* **Requirements**: Starting at the first line of the listing below, repeat each line up to and including the one containing "return (f(r), f(g), f(b), 1)". Leave out pictures.

++++ Data extract ++++

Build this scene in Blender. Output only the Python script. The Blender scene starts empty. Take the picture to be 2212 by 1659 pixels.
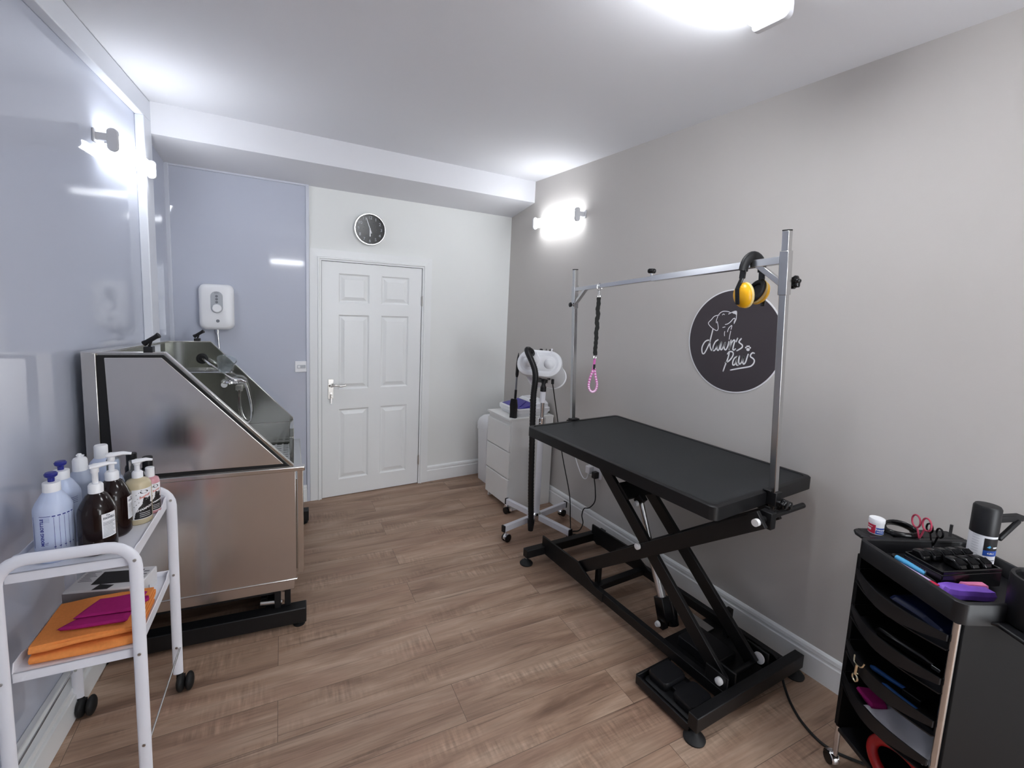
import bpy, math, random
from mathutils import Vector, Matrix, Euler
random.seed(7)
PI = math.pi
sc = bpy.context.scene
COL = sc.collection
V3 = Vector

# ------------------------------------------------------------------ materials
def new_mat(name):
    m = bpy.data.materials.new(name); m.use_nodes = True
    nt = m.node_tree
    return m, nt, nt.nodes['Principled BSDF']

def srgb(r, g, b):
    f = lambda c: (c/255/12.92) if c/255 <= 0.04045 else ((c/255+0.055)/1.055)**2.4
    return (f(r), f(g), f(b), 1)

def mat(name, col, rough=0.5, metal=0.0, bump=0.0, bscale=200, spec=None, trans=0.0, ior=1.45, coat=0.0, var=0.0, vscale=8):
    m, nt, p = new_mat(name)
    p.inputs['Base Color'].default_value = col
    p.inputs['Roughness'].default_value = rough
    p.inputs['Metallic'].default_value = metal
    if spec is not None: p.inputs['Specular IOR Level'].default_value = spec
    p.inputs['Transmission Weight'].default_value = trans
    p.inputs['IOR'].default_value = ior
    p.inputs['Coat Weight'].default_value = coat
    p.inputs['Coat Roughness'].default_value = 0.05
    tc = nt.nodes.new('ShaderNodeTexCoord')
    if bump:
        n = nt.nodes.new('ShaderNodeTexNoise'); n.inputs['Scale'].default_value = bscale
        n.inputs['Detail'].default_value = 4
        nt.links.new(tc.outputs['Object'], n.inputs['Vector'])
        b = nt.nodes.new('ShaderNodeBump'); b.inputs['Strength'].default_value = bump
        b.inputs['Distance'].default_value = 0.002
        nt.links.new(n.outputs['Fac'], b.inputs['Height']); nt.links.new(b.outputs['Normal'], p.inputs['Normal'])
    if var:
        n = nt.nodes.new('ShaderNodeTexNoise'); n.inputs['Scale'].default_value = vscale
        n.inputs['Detail'].default_value = 5
        nt.links.new(tc.outputs['Object'], n.inputs['Vector'])
        mx = nt.nodes.new('ShaderNodeMix'); mx.data_type = 'RGBA'
        mx.inputs['A'].default_value = tuple(c*(1-var) for c in col[:3])+(1,)
        mx.inputs['B'].default_value = tuple(min(1, c*(1+var)) for c in col[:3])+(1,)
        nt.links.new(n.outputs['Fac'], mx.inputs['Factor']); nt.links.new(mx.outputs['Result'], p.inputs['Base Color'])
    return m

def emit(name, col, strength):
    m, nt, p = new_mat(name)
    p.inputs['Base Color'].default_value = (0.8, 0.8, 0.8, 1)
    p.inputs['Emission Color'].default_value = col
    p.inputs['Emission Strength'].default_value = strength
    return m

def steel(name, col, rough, axis, stretch=60, amount=0.12, rv=0.08):
    """brushed metal: noise stretched along one object axis drives roughness and a faint bump"""
    m, nt, p = new_mat(name)
    p.inputs['Base Color'].default_value = col; p.inputs['Metallic'].default_value = 1.0
    tc = nt.nodes.new('ShaderNodeTexCoord'); mp = nt.nodes.new('ShaderNodeMapping')
    s = [stretch*4]*3; s[axis] = 1.5
    mp.inputs['Scale'].default_value = s
    n = nt.nodes.new('ShaderNodeTexNoise'); n.inputs['Scale'].default_value = 1.0; n.inputs['Detail'].default_value = 3
    nt.links.new(tc.outputs['Object'], mp.inputs['Vector']); nt.links.new(mp.outputs['Vector'], n.inputs['Vector'])
    r = nt.nodes.new('ShaderNodeMapRange'); r.inputs['To Min'].default_value = rough-rv; r.inputs['To Max'].default_value = rough+rv
    nt.links.new(n.outputs['Fac'], r.inputs['Value']); nt.links.new(r.outputs['Result'], p.inputs['Roughness'])
    b = nt.nodes.new('ShaderNodeBump'); b.inputs['Strength'].default_value = amount; b.inputs['Distance'].default_value = 0.001
    nt.links.new(n.outputs['Fac'], b.inputs['Height']); nt.links.new(b.outputs['Normal'], p.inputs['Normal'])
    # large soft waviness of the sheet
    return m

def wood_floor():
    m, nt, p = new_mat('oak_vinyl_planks')
    L = nt.links
    N = lambda t, **kw: nt.nodes.new(t)
    tc = N('ShaderNodeTexCoord')
    rot = N('ShaderNodeMapping'); rot.inputs['Rotation'].default_value = (0, 0, math.radians(4.6)); rot.inputs['Location'].default_value = (-0.671, -0.145, 0)
    L.new(tc.outputs['Object'], rot.inputs['Vector'])
    br = N('ShaderNodeTexBrick'); br.offset = 0.5; br.offset_frequency = 2; br.squash = 1
    br.inputs['Scale'].default_value = 1.0
    br.inputs['Brick Width'].default_value = 1.40; br.inputs['Row Height'].default_value = 0.2075
    br.inputs['Mortar Size'].default_value = 0.0012; br.inputs['Mortar Smooth'].default_value = 0.3
    br.inputs['Color1'].default_value = (0, 0, 0, 1); br.inputs['Color2'].default_value = (1, 1, 1, 1); br.inputs['Mortar'].default_value = (0.5, 0.5, 0.5, 1)
    L.new(rot.outputs['Vector'], br.inputs['Vector'])
    comb = N('ShaderNodeVectorMath'); comb.operation = 'MULTIPLY_ADD'; comb.inputs[1].default_value = (17.3, 13.1, 5.7)
    L.new(br.outputs['Color'], comb.inputs[0]); L.new(rot.outputs['Vector'], comb.inputs[2])
    def noise(scale, detail, rough=0.5, dist=0.0):
        mp = N('ShaderNodeMapping'); mp.inputs['Scale'].default_value = scale; L.new(comb.outputs['Vector'], mp.inputs['Vector'])
        n = N('ShaderNodeTexNoise'); n.inputs['Scale'].default_value = 1.0; n.inputs['Detail'].default_value = detail
        n.inputs['Roughness'].default_value = rough; n.inputs['Distortion'].default_value = dist
        L.new(mp.outputs['Vector'], n.inputs['Vector']); return n.outputs['Fac']
    def mix(a, b_, fac, blend='MIX'):
        mx = N('ShaderNodeMix'); mx.data_type = 'RGBA'; mx.blend_type = blend
        if isinstance(fac, float): mx.inputs['Factor'].default_value = fac
        else: L.new(fac, mx.inputs['Factor'])
        for k, v in (('A', a), ('B', b_)):
            if isinstance(v, tuple): mx.inputs[k].default_value = v
            else: L.new(v, mx.inputs[k])
        return mx.outputs['Result']
    def ramp(src, stops):
        r = N('ShaderNodeValToRGB'); e = r.color_ramp.elements
        e[0].position, e[0].color = stops[0]; e[1].position, e[1].color = stops[-1]
        for q in stops[1:-1]: x = e.new(q[0]); x.color = q[1]
        L.new(src, r.inputs['Fac']); return r.outputs['Color']
    g = lambda v: (v, v, v, 1)
    broad = noise((1.3, 9, 3), 7, 0.6, 0.7)        # flowing grain bands
    fine = noise((6, 130, 6), 3)                   # fibres
    streak = noise((0.9, 34, 4), 5, 0.65, 1.2)     # thin dark streaks
    patch = noise((2.2, 5.5, 3), 3)                # tone patches
    saw = noise((75, 9, 6), 2)                     # saw marks across the grain
    where = noise((2.6, 7, 3), 2)
    c = ramp(broad, [(0.30, FLOOR_COLS[0]), (0.48, FLOOR_COLS[1]), (0.70, FLOOR_COLS[2])])
    c = mix(c, FLOOR_COLS[3], ramp(patch, [(0.5, g(0)), (0.72, g(0.55))]))
    c = mix(c, fine, 0.30, 'OVERLAY')
    c = mix(c, FLOOR_COLS[4], ramp(streak, [(0.28, g(0.75)), (0.40, g(0))]))
    sm = N('ShaderNodeMath'); sm.operation = 'MULTIPLY'; sm.inputs[1].default_value = 1.0
    L.new(ramp(where, [(0.52, g(0)), (0.66, g(0.55))]), sm.inputs[0])
    c = mix(c, saw, sm.outputs[0], 'OVERLAY')
    c = mix(c, ramp(br.outputs['Color'], [(0.0, g(0.88)), (1.0, g(1.06))]), 0.8, 'MULTIPLY')
    mm = N('ShaderNodeMath'); mm.operation = 'MULTIPLY'; mm.inputs[1].default_value = 0.75
    L.new(br.outputs['Fac'], mm.inputs[0])
    c = mix(c, (0.05, 0.034, 0.026, 1), mm.outputs[0])
    L.new(c, p.inputs['Base Color'])
    r = N('ShaderNodeMapRange'); r.inputs['To Min'].default_value = 0.40; r.inputs['To Max'].default_value = 0.56
    L.new(fine, r.inputs['Value']); L.new(r.outputs['Result'], p.inputs['Roughness'])
    bp = N('ShaderNodeBump'); bp.inputs['Strength'].default_value = 0.22; bp.inputs['Distance'].default_value = 0.0012
    L.new(fine, bp.inputs['Height']); L.new(bp.outputs['Normal'], p.inputs['Normal'])
    return m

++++

* **Output of the exercise**:
Build this scene in Blender. Output only the Python script. The Blender scene starts empty. Take the picture to be 2212 by 1659 pixels.
import bpy, math, random
from mathutils import Vector, Matrix, Euler
random.seed(7)
PI = math.pi
sc = bpy.context.scene
COL = sc.collection
V3 = Vector

# ------------------------------------------------------------------ materials
def new_mat(name):
    m = bpy.data.materials.new(name); m.use_nodes = True
    nt = m.node_tree
    return m, nt, nt.nodes['Principled BSDF']

def srgb(r, g, b):
    f = lambda c: (c/255/12.92) if c/255 <= 0.04045 else ((c/255+0.055)/1.055)**2.4
    return (f(r), f(g), f(b), 1)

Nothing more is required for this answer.